L’histoire est beaucoup plus simple : l’ado a profité de la négligence dont ont fait preuve les responsables du compte Twitter du ministère de la culture. Selon nos informations, l’adolescent a juste eu à ouvrir l’ordinateur de sa mère qui n’avait apparemment pas de verrouillage de session, sans avoir besoin de faire quoi que ce soit d’autre. Et tout ça, depuis chez lui, ce que nous a confirmé notre source.

Dans le cas du ministère de la culture et de la communication, plusieurs personnes gèrent le compte Twitter. Et comme bien souvent, les procédures imaginées au départ pour éviter ce genre de désagrément — comme ne pas noter un mot de passe sur un papier, ramener une clé USB au bureau ou un PC portable professionnel à la maison — ne sont en réalité jamais parfaitement appliquées.

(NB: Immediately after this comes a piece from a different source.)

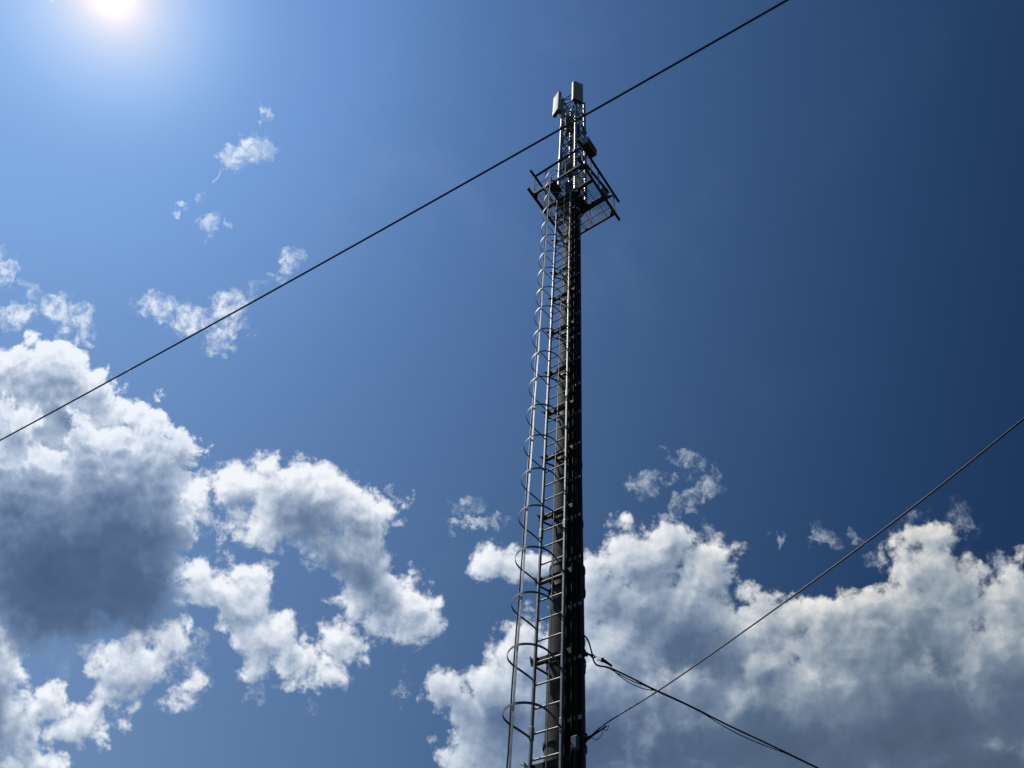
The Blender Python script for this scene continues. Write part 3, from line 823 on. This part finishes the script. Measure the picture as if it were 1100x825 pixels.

Le problème est situé entre la chaise et le clavier

En clair, pour des raisons de commodité d’emploi, les règles rigides qui sont établies pour éviter tout incident et, le cas échéant, en limiter drastiquement l’étendue et la gravité sont souvent ignorées. Et cette légèreté avec laquelle les consignes ne sont pas appliquées n’est pas propre au ministère de la culture ni même à l’administration. Ce type d’attitude existe partout.

C’est un problème que l’on retrouve par exemple au niveau des mots de passe.

« Les identifiants et les mots de passe sont transmis en  clair et souvent notés sur papier. C’est le cas dans de nombreuses administrations et chez de nombreuses marques », nous explique Stéphanie Laporte, spécialiste en médias sociaux et stratégies numériques, qui a suivi les péripéties du compte Twitter toute la nuit. Une situation anormale mais néanmoins malheureusement courante, que ce soit dans les ministères ou dans le secteur privé.

Réévaluation des pratiques à venir

Avec cet incident, il est à parier que la gestion du compte Twitter du ministère de la culture va être réévaluée afin qu’il ne puisse plus jamais se produire. Plusieurs questions vont aussi devoir se poser sur la façon dont l’identifiant et le mot de passe sont tombés entre les mains de l’adolescent, celui-ci ayant eu accès à un ordinateur dans lequel ils étaient visiblement préenregistrés.

Celles-ci pourront en appeler d’autres : pourquoi l’ordinateur n’avait-il pas un verrouillage automatique de session (qu’il s’agisse du PC portable professionnel ramené à la maison ou du poste familial sur lequel cette responsable principale du compte a visiblement déjà publié des tweets officiels) ? Pourquoi l’authentification à deux facteurs (mot de passe et code envoyé sur un smartphone préalablement enregistré) n’était-elle pas active ?

Pas une nécessité d’intervenir, selon des policiers

Et surtout, comment se fait-il que le détournement ait duré aussi longtemps ? Personne à la Rue de Valois ne semble avoir été été au courant de l’incident avant ce matin. Stéphanie Laporte nous explique en effet qu’une de ses proches travaille pour le ministère en tant que prestataire externe spécialiste dans les réseaux sociaux. Des coups de fil ont été passés de 1h30 à 4h du matin, sans que cela n’aboutisse à quoi que ce soit.

Il a même été question de faire intervenir la police au domicile de cette responsable principale afin de la réveiller et l’informer que quelqu’un — en l’espèce, son fils — publie des sottises sur le compte officiel du ministère de la culture, mais les agents de permanence n’ont pas voulu intervenir, considérant que l’incident ne méritait pas d’envoyer un équipage chez elle.

Rue de Valois

Le ministère de la culture.
CC Mbzt

Il reste à savoir si l’affaire aura des répercussions sur l’adolescent (qui va sans doute avoir une « explication » avec sa mère). Mais si le jeune homme mérite peut-être une punition, bien que son action ait fait plus de peur que de mal, il ne faut pas perdre de vue que sa prise de contrôle du compte Twitter du ministère de la culture n’est que la conséquence d’erreurs commises par d’autres.

Si des mesures doivent être prises, c’est au niveau des responsables du compte, car ils ont la charge d’un compte officiel. Dans cette affaire, il est heureux que l’adolescent n’ait rien dit de vraiment grave. Mais si ça avait été le compte du ministère de la défense ? Ou celui des affaires étrangères ? Quelques tweets imitant de vrais messages auraient pu créer au mieux de la confusion, au pire un incident plus sérieux.